• **TASK REQUIREMENTS**
From the first line of the data below through the line bearing "MB().ball(P(x, y, D), r, 8).build('beacon', 'beacon', o)", reproduce each line exactly; do not include pictures.

----------

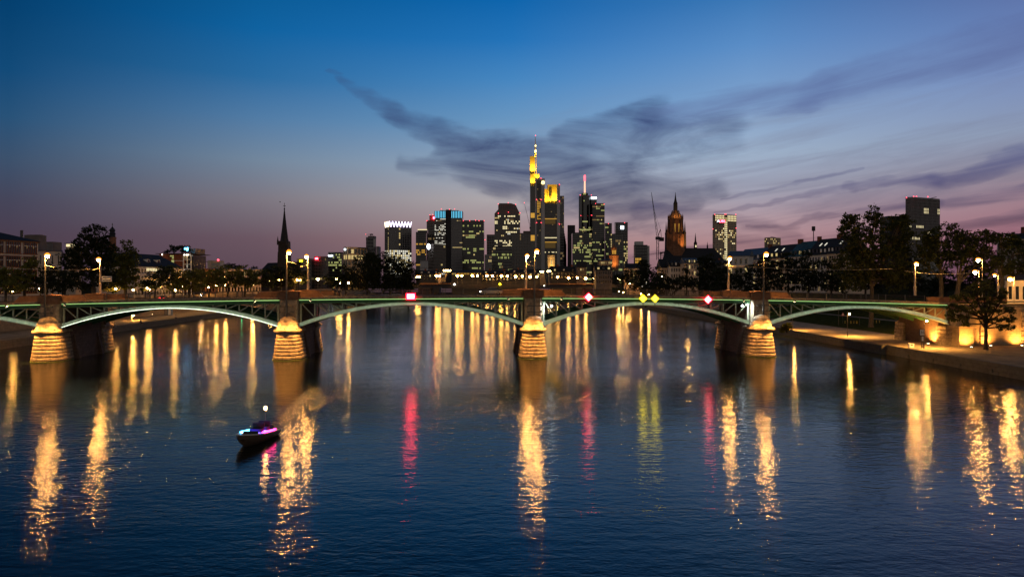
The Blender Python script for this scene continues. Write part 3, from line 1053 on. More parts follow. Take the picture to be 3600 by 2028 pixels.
def tower(label, x0, x1, ytop, D, floors, bays, lit, frame='frame_dark', glass='glass_dark', xs=None, k=2.0, zb=6.0, dep=None, seed=1, fb=.28, fv=.22, name='office_tower', cat='tower',
          left=None, mull=1, maxp=100, proud=.4, roof=True, ybot=None, group=None):
    rng = random.Random(seed)
    zt = P(0, ytop, D).z
    if xs is None:
        a, c = P(x0, HY, D), P(x1, HY, D)
        dep = dep or .6 * (c.x - a.x)
        if x1 < CX:
            c.x *= (D + dep) / D
        if x0 > CX:
            a.x *= (D + dep) / D
        foot = [(a.x, D), (c.x, D), (c.x, D + dep), (a.x, D + dep)]
    else:
        foot = quad_foot(x0, xs, x1, D, k)
    cx = sum(p[0] for p in foot) / 4
    cy = sum(p[1] for p in foot) / 4
    o = thing(name, label, cat, (cx, cy, zb), group)
    MB().prism(foot, zb, zt).build('body', glass, o)
    cnt, st = [0], {}
    zlo = zb if ybot is None else P(0, ybot, D).z
    face(o, foot[0], foot[1], zlo, zt, floors, bays, lit, rng, frame, proud, fb, fv, maxp, count=cnt, stuff=st, mull=mull)
    if xs is not None:
        lf = left or lit
        nb = max(2, int(bays * math.dist(foot[3], foot[0]) / math.dist(foot[0], foot[1])))
        face(o, foot[3], foot[0], zlo, zt, floors, min(nb, bays), lf, rng, frame, proud, fb, fv, maxp, count=cnt, stuff=st, mull=mull)
    for kk, mb in st.items():
        tag(mb.build('window', WIN[kk], o), kind='stuff')
    if roof:
        MB().prism([(cx + (x - cx) * 1.01, cy + (y - cy) * 1.01) for x, y in foot], zt + .01, zt + 1.4).build('roof_edge', frame or 'frame_dark', o)
    return o, foot, zt


def beacons(o, pts, D, r=.7):
    for x, y in pts:
        MB().ball(P(x, y, D), r, 8).build('beacon', 'beacon', o)


DS = 1450.0
# construction tower with its own crane, far left of the skyline
o, ft, zt = tower('dark tower under construction with a red-lit crane on top', 1287, 1322, 836, 1500, 14, 6, rows(.03, keys='d'), 'frame_grey', 'concrete_dark', seed=2)
a = P(1305, 829, 1500)
MB().prism([(a.x - 8, 1505), (a.x + 6, 1505), (a.x + 6, 1525), (a.x - 8, 1525)], zt, a.z).build('core', 'frame_dark', o)
MB().prism([(P(1322, 0, 1500).x, 1502), (P(1331, 0, 1500).x, 1502), (P(1331, 0, 1500).x, 1525), (P(1322, 0, 1500).x, 1525)], 6, P(0, 866, 1500).z).build('annex', 'frame_grey', o)
MB().prism([(P(1314, 0, 1500).x, 1498), (P(1321, 0, 1500).x, 1498), (P(1321, 0, 1500).x, 1499.5), (P(1314, 0, 1500).x, 1499.5)], P(0, 868, 1500).z, P(0, 840, 1500).z).build('panel', 'concrete', o)


def lattice_crane(label, mast, jib, D, wid=1.8, beac=True):
    """tower crane from pixel positions: mast (x, y0, y1), jib end points"""
    a, c = P(mast[0], mast[1], D), P(mast[0], mast[2], D)
    o = thing('tower_crane', label, 'crane', (a.x, a.y, a.z))
    m_ = MB()
    n = max(3, int((c.z - a.z) / (wid * 1.6)))
    for dx_ in (-1, 1):
        for dy_ in (-1, 1):
            m_.bar((a.x + dx_ * wid / 2, a.y + dy_ * wid / 2, a.z), (a.x + dx_ * wid / 2, a.y + dy_ * wid / 2, c.z), wid * .14, wid * .14)
    for i in range(n):
        z0, z1 = a.z + (c.z - a.z) * i / n, a.z + (c.z - a.z) * (i + 1) / n
        sg = 1 if i % 2 else -1
        m_.bar((a.x - sg * wid / 2, a.y - wid / 2, z0), (a.x + sg * wid / 2, a.y - wid / 2, z1), wid * .11, wid * .11)
    m_.build('mast', 'crane_steel', o)
    j = MB()
    p, q = P(jib[0][0], jib[0][1], D), P(jib[1][0], jib[1][1], D)
    d = (q - p).normalized()
    nn = Vector((-d.z, 0, d.x)) * wid * .45
    j.bar(p + nn, q, wid * .16, wid * .16)
    j.bar(p - nn, q, wid * .16, wid * .16)
    k = 14
    for i in range(k):
        f0, f1 = i / k, (i + 1) / k
        s0 = 1 if i % 2 else -1
        j.bar(p.lerp(q, f0) + nn * s0 * (1 - f0), p.lerp(q, f1) - nn * s0 * (1 - f1), wid * .09, wid * .09)
    j.build('jib', 'crane_steel', o)
    ct = MB()
    if len(jib) > 2:
        r = P(jib[2][0], jib[2][1], D)
        ct.bar(p, r, wid * .9, wid * .5)
        ct.box(r.x - wid, r.x + wid, r.y - wid, r.y + wid, r.z - wid * 1.4, r.z + wid * .4)
        t_ = P(jib[3][0], jib[3][1], D)
        ct.bar(p, t_, wid * .3, wid * .3)
        ct.bar(r, t_, wid * .2, wid * .2)
        ct.bar(t_, p.lerp(q, .62), wid * .07, wid * .07)
    ct.box(p.x - wid * .9, p.x + wid * .9, p.y - wid, p.y + wid, p.z - wid * 1.2, p.z + wid * .2)
    ct.build('cab', 'crane_steel', o)
    if beac:
        MB().ball(q + Vector((0, 0, 1)), wid * .4, 8).build('beacon', 'beacon', o)
    return o


lattice_crane('short crane with red lights on the construction tower', (1303, 829, 824), [(1303, 824), (1286, 825.5), (1309, 823.5), (1304, 821)], 1500, 1.5)
# tower crowned by a lit zigzag


def lit_zig(r, c, rng):
    if r >= 10:
        return rng.choice('ccwhc') if rng.random() < .9 else None
    if c in (5,):
        return 'w' if rng.random() < .5 else None
    return None


o, ft, zt = tower('square tower with a glowing white zigzag crown and brightly lit lower floors', 1353, 1447, 800, DS, 21, 12, lit_zig, 'frame_grey', xs=1369, k=2.6, seed=3, fb=.16, fv=.3, ybot=965)
zz0, zz1 = zt + 1.6, P(0, 778, DS).z
for p, q, n, mm in ((ft[0], ft[1], 7, 'led_violet'), (ft[3], ft[0], 3, 'led_cream')):
    z_ = MB()
    pa, pb = Vector((*p, 0)), Vector((*q, 0))
    for i in range(n * 2):
        u, v = pa.lerp(pb, i / (n * 2)), pa.lerp(pb, (i + 1) / (n * 2))
        h0, h1 = (zz1, zz0) if i % 2 == 0 else (zz0, zz1)
        z_.bar((u.x, u.y - .6, h0), (v.x, v.y - .6, h1), 1.5, .6)
    z_.build('zigzag_light', mm, o)
MB().prism([(sum(p[0] for p in ft) / 4 + (x - sum(p[0] for p in ft) / 4) * .9, sum(p[1] for p in ft) / 4 + (y - sum(p[1] for p in ft) / 4) * .9) for x, y in ft], zt, zz1 - .5).build('crown', 'frame_dark', o)
# slim tower with amber lit storeys
o, ft, zt = tower('slim dark tower with amber lit floors and a bright roof line', 1462, 1501, 818, 1400, 26, 9, rows(.06, (5, 8, 9, 10, 15, 19), 'a', 'aw', .75), 'frame_dark', seed=4)
a, c = P(1468, 0, 1402), P(1501, 0, 1402)
MB().box(a.x, c.x, 1404, 1424, zt, P(0, 807, 1402).z).build('upper_block', 'glass_dark', o)
MB().box(a.x, c.x, 1402.5, 1403.9, P(0, 809, 1402).z, P(0, 806, 1402).z).build('roof_light', 'win_hot', o)
# brown stepped tower with red sign
o, ft, zt = tower('brown stepped tower with a small red square sign, left of the blue striped one', 1500, 1530, 777, 1480, 24, 5, rows(.06, (6,), 'd', 'dw', .6), 'frame_brown', seed=5)
a, c = P(1509, 0, 1482), P(1530, 0, 1482)
MB().box(a.x, c.x, 1484, 1500, zt, P(0, 757, 1482).z).build('upper_block', 'frame_brown', o)
p = P(1526, 766, 1478)
s_ = MB().box(p.x - 2.2, p.x + 2.2, p.y, p.y + 1, p.z - 2.2, p.z + 2.2).build('sign', 'sign_red', o)
beacons(o, [(1511, 756), (1521, 755), (1501, 776)], 1478)
# twin slab tower with blue light stripes
o = thing('office_tower', 'tall twin slab tower with vertical blue light stripes round its top', 'tower', (P(1577, 0, 1440).x, 1455, 6))
zt = P(0, 742, 1440).z
zl = P(0, 767, 1440).z
rng = random.Random(6)
cnt = [0]
st = {}
for (x0, x1, lit, fr, br) in ((1528, 1567, rows(.25, (4, 5, 6, 7, 9, 10, 12, 14, 15, 16, 17, 18, 19, 20), 'c', 'wc', .8), 'frame_brown', 7), (1586, 1625.5, rows(.02, (), 'd', 'dw'), 'frame_grey', 7)):
    a, c = P(x0, 0, 1440), P(x1, 0, 1440)
    MB().box(a.x, c.x, 1440, 1470, 6, zt).build('slab', 'glass_dark', o)
    face(o, (a.x, 1440), (c.x, 1440), 30, zl - .5, 36, 8, lit, rng, fr, .4, .5, .1, 100, count=cnt, stuff=st)
    MB().box(a.x - .3, c.x + .3, 1439.3, 1440, zl, zt).build('fascia', 'frame_dark', o)
    for i in range(br):
        xx = a.x + (c.x - a.x) * (i + .5) / br
        MB().box(xx - .5, xx + .5, 1438.7, 1439.25, zl + .4, zt - .3).build('stripe_light', 'led_blue', o)
for kk, mb in st.items():
    tag(mb.build('window', WIN[kk], o), kind='stuff')
MB().box(P(1567, 0, 1440).x + .1, P(1586, 0, 1440).x - .1, 1444, 1466, 6, P(0, 736.5, 1440).z).build('core', 'concrete_dark', o)
MB().box(P(1545, 0, 1440).x, P(1611, 0, 1440).x, 1448, 1462, zt + .1, P(0, 738, 1440).z - .2).build('penthouse', 'frame_brown', o)
beacons(o, [(1552, 735), (1598, 735), (1580, 736)], 1440)
# low blocks in front
o, ft, zt = tower('brown office block with one bright floor in front of the striped tower', 1505, 1568, 861, 1150, 14, 14, rows(.02, (9,), 'c', 'w'), 'frame_brown', xs=1525, k=1.6, seed=7, fb=.4)
MB().ball(P(1507, 867, 1148), 3.0, 10, 1.6).build('sign', 'sign_cold', o)
tower('small pale windowless block beside the brown office block', 1477, 1505, 918, 1100, 4, 6, rows(.03, keys='w'), 'frame_grey', 'concrete', seed=8, fb=.1, fv=.06, name='office_block', cat='building')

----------

• **WRITTEN SOLUTION**
The Blender Python script for this scene continues. Write part 3, from line 1053 on. More parts follow. Take the picture to be 3600 by 2028 pixels.
def tower(label, x0, x1, ytop, D, floors, bays, lit, frame='frame_dark', glass='glass_dark', xs=None, k=2.0, zb=6.0, dep=None, seed=1, fb=.28, fv=.22, name='office_tower', cat='tower',
          left=None, mull=1, maxp=100, proud=.4, roof=True, ybot=None, group=None):
    rng = random.Random(seed)
    zt = P(0, ytop, D).z
    if xs is None:
        a, c = P(x0, HY, D), P(x1, HY, D)
        dep = dep or .6 * (c.x - a.x)
        if x1 < CX:
            c.x *= (D + dep) / D
        if x0 > CX:
            a.x *= (D + dep) / D
        foot = [(a.x, D), (c.x, D), (c.x, D + dep), (a.x, D + dep)]
    else:
        foot = quad_foot(x0, xs, x1, D, k)
    cx = sum(p[0] for p in foot) / 4
    cy = sum(p[1] for p in foot) / 4
    o = thing(name, label, cat, (cx, cy, zb), group)
    MB().prism(foot, zb, zt).build('body', glass, o)
    cnt, st = [0], {}
    zlo = zb if ybot is None else P(0, ybot, D).z
    face(o, foot[0], foot[1], zlo, zt, floors, bays, lit, rng, frame, proud, fb, fv, maxp, count=cnt, stuff=st, mull=mull)
    if xs is not None:
        lf = left or lit
        nb = max(2, int(bays * math.dist(foot[3], foot[0]) / math.dist(foot[0], foot[1])))
        face(o, foot[3], foot[0], zlo, zt, floors, min(nb, bays), lf, rng, frame, proud, fb, fv, maxp, count=cnt, stuff=st, mull=mull)
    for kk, mb in st.items():
        tag(mb.build('window', WIN[kk], o), kind='stuff')
    if roof:
        MB().prism([(cx + (x - cx) * 1.01, cy + (y - cy) * 1.01) for x, y in foot], zt + .01, zt + 1.4).build('roof_edge', frame or 'frame_dark', o)
    return o, foot, zt


def beacons(o, pts, D, r=.7):
    for x, y in pts:
        MB().ball(P(x, y, D), r, 8).build('beacon', 'beacon', o)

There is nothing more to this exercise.